6. Steven Strogatz - The End Of Insight
Strogatz is talking about higher mathmatics and worries that insight is becoming impossible - that all the problems that are comprehenable by the mind have already been comprehended. There are things we can prove - like the four-colour map theorem - but we can't understand why they're true.
I can't pretend to know what he's talking about, but I think we've reached the end of insight in our little planning world. I suspect that in many markets, with many consumers, in many countries, we've finally scraped the bottom of the insight barrel. And though we desperately reach for new tools like ethnography or hypnotism it's clear that there's nothing new consumers can tell us.

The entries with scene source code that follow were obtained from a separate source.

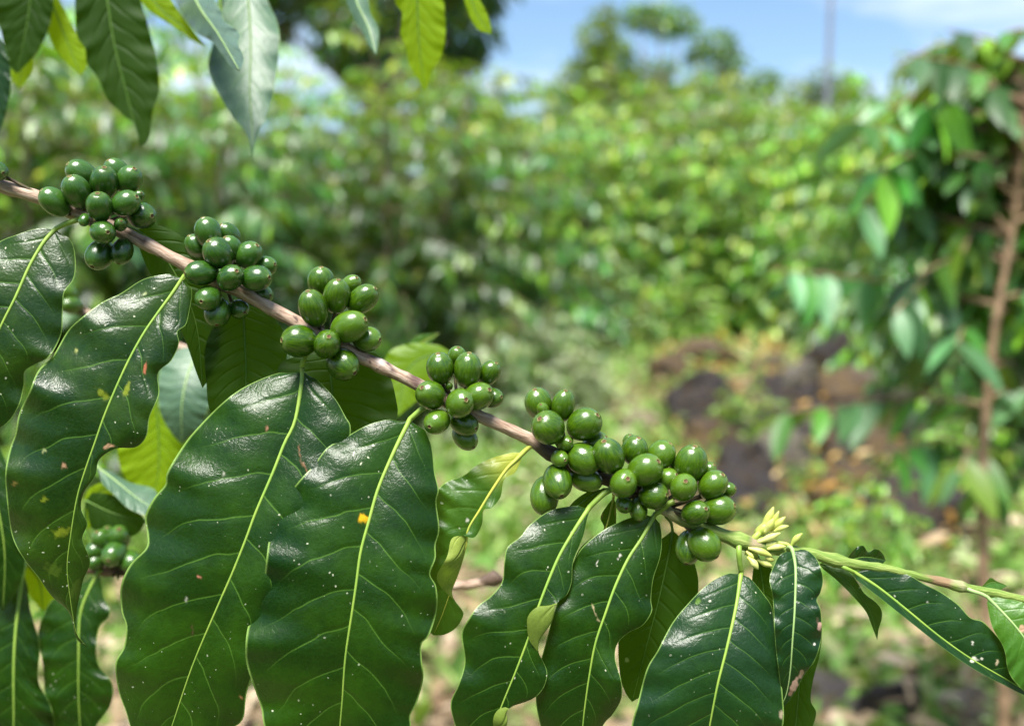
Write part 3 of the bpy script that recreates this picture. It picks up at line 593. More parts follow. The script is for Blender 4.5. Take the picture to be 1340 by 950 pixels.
# H: matt leaf seen from below, behind G
make_leaf(br, [(880, 693), (876, 720), (863, 780), (846, 845), (827, 918)], [(868, 700), (845, 735), (825, 780), (810, 830), (811, 880), (818, 905), (827, 918)],
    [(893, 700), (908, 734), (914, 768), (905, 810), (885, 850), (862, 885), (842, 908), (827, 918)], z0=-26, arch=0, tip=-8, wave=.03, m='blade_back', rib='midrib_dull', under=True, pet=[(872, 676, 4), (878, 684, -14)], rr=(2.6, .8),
    spots=[(821, 864, 4, 2.6, .7, (.45, .42, .2))])
# I: broad dark leaf under the buds
make_leaf(br, [(970, 748), (963, 794), (951, 848), (939, 896), (929, 948), (922, 990), (915, 1036)],
    [(967, 748), (948, 752), (925, 765), (899, 791), (879, 816), (861, 850), (846, 876), (834, 921), (826, 952), (828, 985), (855, 1015), (915, 1036)],
    [(972, 748), (985, 760), (999, 777), (1010, 794), (1014, 822), (1017, 850), (1021, 885), (1024, 907), (1025, 947), (1012, 985), (975, 1018), (915, 1036)],
    z0=18, arch=34, tip=0, fl=-.14, fr=-.06, wave=.04, nw=4, ph=.7, m='blade_blue', pet=[(967, 710, 16), (967, 722, 24), (968, 736, 22)], rr=(4.4, 1.5), bulge=.08, quilt=.7, spots=[(914, 787, 4, 4, 0, (.08, .16, .02)), (1023, 935, 3, 6, 0, (.3, .24, .16))])
# J: narrower leaf hanging in front
make_leaf(br, [(1037, 719), (1041, 745), (1040, 794), (1037, 839), (1034, 879), (1029, 908), (1020, 927)],
    [(1036, 720), (1022, 725), (1014, 737), (1007, 757), (1011, 779), (1013, 808), (1015, 845), (1020, 884), (1023, 910), (1020, 927)],
    [(1040, 719), (1056, 720), (1070, 733), (1077, 757), (1074, 774), (1069, 785), (1074, 799), (1075, 833), (1067, 862), (1053, 882), (1039, 907), (1028, 922), (1020, 927)],
    z0=34, arch=24, tip=6, fl=-.12, fr=-.10, wave=.12, nw=4, ph=.2, m='blade_blue', rib='midrib_pale', pet=[(1030, 718, 20), (1034, 716, 30)], rr=(3.4, 1.3), bulge=.08,
    spots=[(1040, 897, 5, 10, .35, PK), (1049, 882, 3, 6, .3, PK), (1036, 905, 3, 6, .4, (.25, .13, .1)), (1073, 820, 3, 6, 0, PK), (1070, 812, 2, 4, 0, (.06, .05, .03)), (1066, 843, 2, 2, 0, WH)])
# K: underside behind J, and the pair of I
make_leaf(br, [(1040, 735), (1046, 800), (1047, 870), (1041, 950), (1032, 1012)], [(1022, 760), (1018, 850), (1022, 920), (1018, 970), (1032, 1012)],
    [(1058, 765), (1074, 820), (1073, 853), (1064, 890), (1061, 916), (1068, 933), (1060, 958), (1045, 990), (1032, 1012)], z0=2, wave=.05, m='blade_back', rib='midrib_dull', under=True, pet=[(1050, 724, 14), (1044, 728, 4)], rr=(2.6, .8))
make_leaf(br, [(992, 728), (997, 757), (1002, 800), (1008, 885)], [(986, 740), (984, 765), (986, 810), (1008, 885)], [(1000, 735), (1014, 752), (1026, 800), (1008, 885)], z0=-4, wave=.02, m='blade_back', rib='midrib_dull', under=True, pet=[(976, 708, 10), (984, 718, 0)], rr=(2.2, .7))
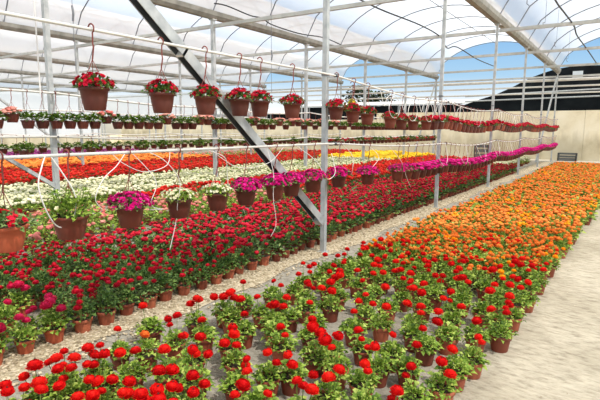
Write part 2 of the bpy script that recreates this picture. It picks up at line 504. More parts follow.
_orng = None
def place_hi(kind, name, x, y, label, group, nb=None, colour=None, sca=None):
    global _orng
    var, blooms = hi_set(kind, 7 if nb is None else 3, nb)
    fm, spots = random.choice(var)
    root = link(name, None, loc=(x, y, 0.0), rz=random.uniform(0, 2 * pi), sca=sca or random.uniform(.92, 1.12))
    root.empty_display_size = .05
    tag(root, label, 'flower', group)
    pt = link('pot', POT_SUN if kind == 'crimson_sunny' else POT_HI, root); link('soil', SOIL_HI, pt)
    link('foliage', fm, root)
    for (bx, by, bz) in spots:
        bm = random.choice(blooms)
        t = random.uniform(0, .45)
        o = link('flower', bm, root, (bx, by, bz), (t * cos(bx * 90), t * sin(by * 90), random.uniform(0, 6.28)), random.uniform(.72, 1.2))
    return root


LO = {}
def lo_set(kind, nvar=8):
    if kind in LO:
        return LO[kind]
    sp = SPEC[kind]; var = []
    for _ in range(nvar):
        mb = MB()
        pot_lo(mb, sp['R'], sp['H'], n=10)
        dome_foliage(mb, 60, sp['fR'], sp['H'] * .9, sp['fH'], sp['lf'], .055, .018, True)
        for p in bloom_spots(sp):
            blob(mb, p, sp['br'] * random.uniform(.8, 1.2), sp['pet'], .75, 2)
        var.append((mb, mb.mesh('potted_flower')))
    LO[kind] = var
    return var


FAR = {}
def far_set(kind, nvar=8):
    if kind in FAR:
        return FAR[kind]
    sp = SPEC[kind]; var = []
    for _ in range(nvar):
        mb = MB()
        pot_lo(mb, sp['R'], sp['H'], n=7)
        dome_foliage(mb, 22, sp['fR'], sp['H'] * .9, sp['fH'], sp['lf'], .085, .03, True)
        for p in bloom_spots(sp):
            blob(mb, p, sp['br'] * random.uniform(.85, 1.2), sp['pet'], .75, 1)
        var.append(mb)
    FAR[kind] = var
    return var


def stuff_bed(name, pts, label, cat):
    mb = MB()
    for kind, x, y in pts:
        v = random.choice(far_set(kind)); a = random.uniform(0, 6.28); s = random.uniform(.9, 1.15); ca, sa = cos(a) * s, sin(a) * s
        mb.merge(v, lambda p: (x + p[0] * ca - p[1] * sa, y + p[0] * sa + p[1] * ca, p[2] * s))
    o = link(name, mb.mesh(name)); tag(o, label, cat, None, 'stuff')
    return o


def grid(x0f, x1f, y0, y1, sp, jit=.25, gap=None):
    """staggered rows of pots between x0f(y) and x1f(y)"""
    pts = []; y = y0; k = 0
    while y < y1:
        a, b = x0f(y), x1f(y); n = max(1, int((b - a) / sp))
        for i in range(n + 1):
            x = a + (b - a) * (i + (.0 if k % 2 else .5)) / (n + .5)
            px = x + random.uniform(-jit, jit) * sp; py = y + random.uniform(-jit, jit) * sp
            if inview(px, py) and not (gap and gap(px, py)):
                pts.append((px, py))
        y += sp * .9; k += 1
    return pts


def depth(x, y):
    return -x * _s + y * _c


def bed(kind, name, pts, label, group, nmax=300, stuff_name=None, stuff_label=None, hi_depth=0, kinds=None):
    pts = sorted(pts, key=lambda p: depth(*p))
    for x, y in pts[:nmax]:
        kd = kinds(x, y) if kinds else kind
        if depth(x, y) < hi_depth:
            place_hi(kd, name, x, y, label, group)
        else:
            mb, me = random.choice(lo_set(kd))
            o = link(name, me, loc=(x, y, 0), rz=random.uniform(0, 6.28), sca=random.uniform(.9, 1.15))
            tag(o, label, 'flower', group)
    rest = pts[nmax:]
    if rest:
        stuff_bed(stuff_name, [((kinds(x, y) if kinds else kind), x, y) for x, y in rest], stuff_label, 'flowers')
    return len(pts)


# ------------------------------------------------------------------ setting
XL = [-3.21 - 6.176 * k for k in range(0, 7)]           # lines of posts, right to left
YP = [5.4 + 4.546 * j for j in range(-3, 6)]            # j = -3 .. 5
YE = YP[-1]; GH = 4.5; YW = 30.2

mb = MB(); mb.add([(-75, -8, 0), (14, -8, 0), (14, 120, 0), (-75, 120, 0)], [(0, 1, 2, 3)], 'floor')
struct('floor', mb, 'beige woven ground cover over the greenhouse floor')

# gravel strip along the post line
mb = MB(); vs = []; fs = []
ys = [0.2 + .25 * i for i in range(112)]
for i, y in enumerate(ys):
    a = -3.62; b = -3.06 + .06 * sin(y * 2.3) + .04 * sin(y * 5.1) - (.0 if y > 6 else .02 * (6 - y))
    vs += [(a, y, .006), (b, y, .006)]
for i in range(len(ys) - 1):
    fs.append((2 * i, 2 * i + 1, 2 * i + 3, 2 * i + 2))
mb.add(vs, fs, 'gravel')
for _ in range(2600):
    y = .6 + 15 * random.random() ** 1.6; x = random.uniform(-3.6, -2.98)
    r = random.uniform(.006, .016); a = random.uniform(.5, .8)
    vv, ff = ico()
    mb.add([(x + p.x * r * 1.2, y + p.y * r, .006 + r * .3 + p.z * r * a) for p in vv], ff, 'pebble')
o = link('gravel', mb.mesh('gravel')); tag(o, 'strip of pale gravel along the foot of the nearest row of posts', 'gravel', None, 'stuff')

# dry leaves and petals lying on the right-hand path
mb = MB()
for _ in range(420):
    y = random.uniform(2.2, 13); x = random.uniform(-.5, 1.6)
    leaf(mb, (x, y, .006), (random.uniform(-1, 1), random.uniform(-1, 1), .05), random.uniform(.008, .022), random.uniform(.003, .007), 'pebble', 0, True)
o = link('dry_litter', mb.mesh('dry_litter')); tag(o, 'scattered straw and dry leaf bits on the right hand path', 'litter', None, 'stuff')

# back wall in cast panels
mb = MB()
x = 12.0
WT = lambda x: 2.66 if x > -14 else 2.25
while x > -44:
    x2 = x - 2.0
    mb.box((x2 + .012, YW, 0), (x, YW + .2, WT((x + x2) / 2) + random.uniform(-.015, .015)), 'wall')
    x = x2
mb.box((-44, YW + .05, 0), (12, YW + .15, 2.2), 'wall')
struct('wall_back', mb, 'weathered beige concrete panel wall behind the beds')
# left translucent side wall
mb = MB()
mb.box((-40.75, -2, 0), (-40.65, YW, .9), 'wall')
mb.add([(-40.7, -2, .9), (-40.7, YW, .9), (-40.7, YW, 4.6), (-40.7, -2, 4.6)], [(0, 1, 2, 3)], 'sidefilm')
struct('wall_left', mb, 'milky plastic side wall with low concrete base at far left')
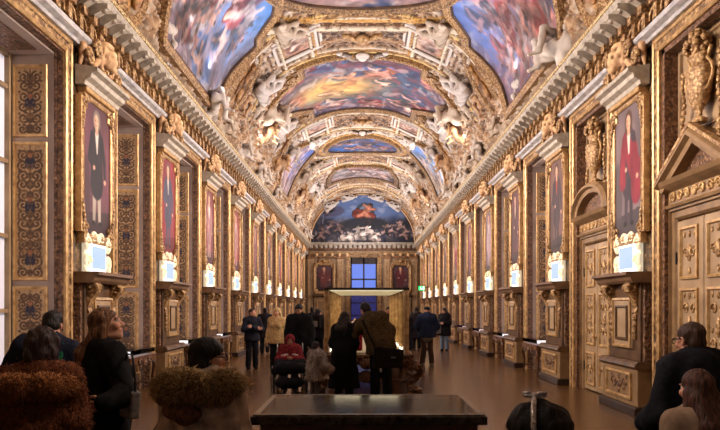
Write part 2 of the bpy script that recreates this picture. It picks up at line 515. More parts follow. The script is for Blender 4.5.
# ================================================================== ROOM SHELL
YB = -5.0
def wall_pieces(sd):
    mb = MB(); x0, x1 = sd * 4.45, sd * 5.75
    edges = [YB] + [v for b in BAYS for v in (b - OPEN + .2, b + OPEN - .2)] + [END + .3]
    for i in range(0, len(edges), 2): mb.box(x0, x1, edges[i], edges[i + 1], 0, 6.6)
    for b in BAYS: mb.box(x0, x1, b - OPEN + .2, b + OPEN - .2, 5.5, 6.6)
    return mb
struct('wall_left', wall_pieces(-1), 'wallp', 'long window-side wall of carved brown and gold piers')
struct('wall_right', wall_pieces(1), 'wallp', 'long door-side wall of carved brown and gold piers')
struct('floor', MB().box(-6.2, 6.2, YB, END + 1, -.2, 0), 'floor', 'brown polished parquet floor of the gallery', 'floor')

# ---------------------------------------------------------------- bay recesses
def arabesque(w, h, seed, nx=60, ny=120, ground=(188, 154, 114), dark=(58, 42, 34), accent=(52, 50, 66)):
    """grotesque ornament painted symmetrically about the panel's middle"""
    ny = max(30, int(nx * h / w)); rs = random.Random(seed)
    X, Z = np.meshgrid(np.linspace(-1, 1, nx), np.linspace(0, h / w * 2, ny), indexing='ij')
    ax = np.abs(X); H = h / w * 2
    img = np.zeros(X.shape + (3,)) + np.array(ground) * (.9 + .2 * fbm(X * 2, Z * 2, seed))[..., None]
    ink = np.zeros(X.shape); z = .35
    while z < H - .3:
        r = rs.uniform(.3, .42); cx = rs.uniform(.38, .5)
        for k in range(60):
            t = k / 59; a = rs.choice([1]) * t * 9 + seed; rr = r * (1 - .85 * t)
            d = np.hypot(ax - cx - rr * math.cos(a), Z - z - rr * math.sin(a)); ink = np.maximum(ink, sstep(.1, .05, d))
        ink = np.maximum(ink, sstep(.05, 0, np.hypot(ax * .7, (Z - z) * .6) - rs.uniform(.1, .2)))
        ink = np.maximum(ink, sstep(.12, .06, np.hypot(ax - .72, Z - z - .3)))
        z += rs.uniform(.55, .8)
    ink = np.maximum(ink, sstep(.05, .02, ax))
    img = over(img, ink * .75, dark)
    for k in range(max(1, int(H / 2.4))):
        zc = H * (k + .5) / max(1, int(H / 2.4)) + rs.uniform(-.3, .3)
        m = sstep(.06, 0, np.hypot((ax - .18) * 1.6, (Z - zc) * .8) - .26)
        img = over(img, m, accent); img = over(img, sstep(.05, .0, np.hypot(ax, Z - zc - .5) - .14), (150, 96, 70))
    fl = ridge(ax * 4 + seed, Z * 4, seed + 3, 2); img = over(img, sstep(.74, .84, fl) * .35 * (1 - ink), (96, 68, 46)); img = over(img, sstep(.72, .84, ridge(ax * 5 + 9, Z * 5, seed + 8, 2)) * .5 * ink, (176, 132, 84))
    b = np.maximum(ax, np.abs(Z / H * 2 - 1) ** (H * 2))
    img = over(img, sstep(.9, .96, ax) + (Z < .06) + (Z > H - .06), (196, 150, 80))
    return X, Z, img

def arabesque_mesh(w, h, seed, axis='x', **kw):
    X, Z, img = arabesque(w, h, seed, **kw); nx, nz = X.shape
    v = np.zeros((nx, nz, 3)); v[..., 0] = X * w / 2; v[..., 2] = Z * w / 2
    i = np.arange(nx * nz).reshape(nx, nz)
    f = np.stack([i[:-1, :-1], i[1:, :-1], i[1:, 1:], i[:-1, 1:]], -1).reshape(-1, 4)
    return mesh('painted_panel', v.reshape(-1, 3), f, img.reshape(-1, 3))

FRAME_PROF = [(0, 0), (0, .03), (-.02, .05), (-.05, .05), (-.06, .035), (-.14, .035), (-.15, .05), (-.18, .05), (-.2, .02), (-.2, -.06)]
def bay_edge():
    path = [(-OPEN, 0), (-OPEN, 5.7), (OPEN, 5.7), (OPEN, 0)]
    mb = MB().sweep(path, [(.012, 0), (.012, .05), (-.018, .065), (-.04, .05), (-.045, .02)], closed=False)
    mb.sweep(path, [(-.15, .02), (-.155, .052), (-.18, .06), (-.205, .04), (-.205, -.02)], closed=False); return mb
def bay_frame():
    # an open moulding: up one side, across the head, down the other (offsets run inwards)
    return MB().sweep([(-OPEN, 0), (-OPEN, 5.7), (OPEN, 5.7), (OPEN, 0)], FRAME_PROF, closed=False, flip=1)

ARAB = {}
def panel_on(parent, w, h, seed, loc, rz, zkey):
    if (w, h, seed) not in ARAB: ARAB[(w, h, seed)] = arabesque_mesh(w, h, seed); ARAB[(w, h, seed)].materials.append(M['paintwall'])
    o = bpy.data.objects.new('painted_panel', ARAB[(w, h, seed)]); COL.objects.link(o); o.parent = parent
    o.location = loc; o.rotation_euler = (0, 0, rz); return o

def window_bay():
    """recess with painted reveals, built facing -y at the origin"""
    t = thing('window_1', 'x', 'window', kind='structure')
    obj('gilded_frame', bay_frame(), 'gold', t)
    obj('gilded_edge', bay_edge(), 'gold_smooth', t)
    a = OPEN - .2; dp = .82
    sp = MB()
    for s in (-1, 1):
        sp.box(s * a, s * (a - .015), 0.0, .13, 0, 5.485); sp.box(s * a, s * (a - .03), .1, .13, 0, 5.47)
    sp.box(-a, a, .0, .13, 5.47, 5.499)
    obj('carved_jamb', sp, 'gold_dim', t)
    for s in (-1, 1):
        obj('reveal', MB().box(s * a, s * (a - .012), .13, dp, 0, 5.49), 'reveal', t)
    obj('soffit', MB().box(-a, a, .13, dp, 5.44, 5.499), 'reveal', t)
    for s in (-1, 1):
        for z0, z1, sd in ((.35, 1.95, 3), (2.12, 4.1, 5), (4.25, 5.25, 8)):
            x = s * (a - .016)
            p = panel_on(t, .44, z1 - z0, sd, (x, .49, z0), -s * PI / 2, 0)
            pf = MB().sweep([(-.22, 0), (.22, 0), (.22, z1 - z0), (-.22, z1 - z0)], [(0, 0), (.0, .018), (.03, .022), (.045, 0)])
            f = obj('panel_moulding', pf, 'gold_smooth', p)
    obj('soffit_panel', MB().box(-.8, .8, .3, .7, 5.425, 5.44), 'gold_dim', t)
    fr = MB()   # sash, mullions and glazing bars at the back of the recess
    for x in (-.98, -.03, .92): fr.box(x, x + .06, dp - .06, dp + .02, .5, 5.44)
    for z in (.44, 1.6, 2.7, 3.8, 4.9, 5.38): fr.box(-a, a, dp - .05, dp + .02, z, z + .06)
    obj('sash', fr, 'panel', t)
    obj('blind', MB().box(-a, a, dp + .01, dp + .03, .5, 5.4), 'curtain', t)
    obj('window_apron', MB().box(-a, a, dp - .08, dp + .02, 0, .5), 'plinth', t)
    return t

def wall_at(sd, y, off=0):     # location and turn of a wall-mounted thing
    return (sd * (W - off), y, 0), (PI / 2 if sd < 0 else -PI / 2)

wb = window_bay(); nwin = 0; first = True
for sd in (-1, 1):
    for i, b in enumerate(BAYS):
        if sd > 0 and i < 2: continue
        l, r = wall_at(sd, b)
        o = wb if first else dup(wb)
        first = False; nwin += 1
        o.location = l; o.rotation_euler = (0, 0, r); o.name = 'window_%d' % nwin
        o['label'] = 'gilded window recess with painted arabesque reveals, %s recess along the %s' % (ORD[i if sd < 0 else i - 2], SIDES[sd])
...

I love this. Because it means we have to fall back on our own resources and actually have some ideas - which is a good thing.
7. Stewart Brand - What if public policy makers have an obligation to engage historians, and historians have an obligation to help?
A lot of planners were once historians. I've got a history degree (though not a great one) and I've always thought it was largely irrelevant, and it probably is. But Brand raises the interesting idea of 'Applied History' - using history to illuminate future decisions - in reality that's what a lot of us do, a lot of the time (that's what competive reviews are all about, and every pitch process probably has a bit of applied history in it) - maybe if we called it Applied History our inner academics would find it a little more nourishing.
8. Daniel Goleman - Cyber-disinhibition
This is warning for us all - both personally and professionally. Goleman reminds us that electronic communications tools don't provide for nautral, human, feedback - we're 'talking to' people but we don't see, feel, touch, sense them, and this reduces the human inhibitions which make for reasonable relationships. Put simply, we're much less likely to 'flame' people if we see them in person.
We've all realised this in our personal interactions - we learn to moderate our online/email communications. But it's something that brands should think about too - as our relationship tools become increasingly virtual. If our relationships with our customers are entirely electronic are we getting all kinds of nuances seriously wrong, and are we missing all sorts of cues?
9. Richard E Nisbett - Telling More Than We Can Know
Similar stuff here to Andy Clark's ideas about quick-thinking zombies but no less powerful for that. Again we are reminded of Blink - we simply do not know and cannot explain why we've made many of the decisions we make. And if we do have an explanation, it's probably wrong. Which means that most market research is useless (haven't you always suspected that?) - at least it's useless in doing what it normally says it does, it's incredibly useful for all sorts of other reasons.
(And if you've got all kinds of clever ways of subverting this problem please don't write and tell me about them.)
Anyway, that's it for me. This is why I love the internet - all that fascinating stimulation, just sitting there to be lapped up. I'd heartily encourage you to go and have a read.